Board members meet Wednesday night to discuss whether to accept Weis' move to surrender his interest in the property to them. Three board members would not comment or did not return calls Tuesday afternoon.

But Craig Mann, who recently resigned from the board and frequently was at odds with Weis, wrote in an email, "I am very troubled by Dr. Weis trying to avoid his contractual obligation to repay the district the money loaned him. What this says about his character and integrity is unbecoming -- very sad. How could you steal money from students?"

Weis, who was earning $332,600 annually as the county's top educator, said he was caught up in what happened to many Americans, when their homes sunk below the amount they paid or borrowed for it.

"My hope was that it would hold its value or come back up before I left the County Office."

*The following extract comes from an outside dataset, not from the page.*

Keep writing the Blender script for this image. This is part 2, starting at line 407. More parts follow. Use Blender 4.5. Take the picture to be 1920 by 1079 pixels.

In order for Weis to transfer ownership of the property, the county Board of Education would have to accept the transfer. The board will discuss terms of that acceptance Wednesday, its attorney, Harold Freiman, said. It's not clear if the board will consider foreclosing or negotiating, two other options. The loan contract covers default and forfeiture, but does not mention "quit claiming," which Weis seeks to do. Quit claiming refers to the transfer of the ownership interest in a property to another party.

It's not clear whether California's open-meetings law permits those discussions to take place in a closed session, as the board has scheduled. Freiman argued that discussing the terms and price of transferring property can be discussed behind closed doors.

Weis said he has paid from $15,000 to $20,000 back on the loan from the board of education. Taxpayers will be on the hook for the current value of the loan, and will lose money -- potentially hundreds of thousands of dollars -- if the county chooses to accept the transfer of the condo and then sell it at current market prices.

Board President Joseph Di Salvo said he has not discussed the disposition of Weis's San Jose home with him. "There was absolutely no conversation," he said, "other than that he has 18 months to pay us back." He would not speculate on what course the board would take.

Extending favorable home loans has been common practice among school boards and city councils trying to attract top administrators. The County Board also offered a low-interest, $1 million loan to help its new superintendent, Xavier De La Torre, relocate from Texas.

In the meantime, the quickening real-estate market may be working in favor of Weis and the County Office. After dropping about 20 percent, prices are recovering to 5 percent to 10 percent below the original selling prices in 2008, said Paul Zeger of Pacific Marketing Associates, which is selling the Axis condos. "Sales have really picked up in San Jose."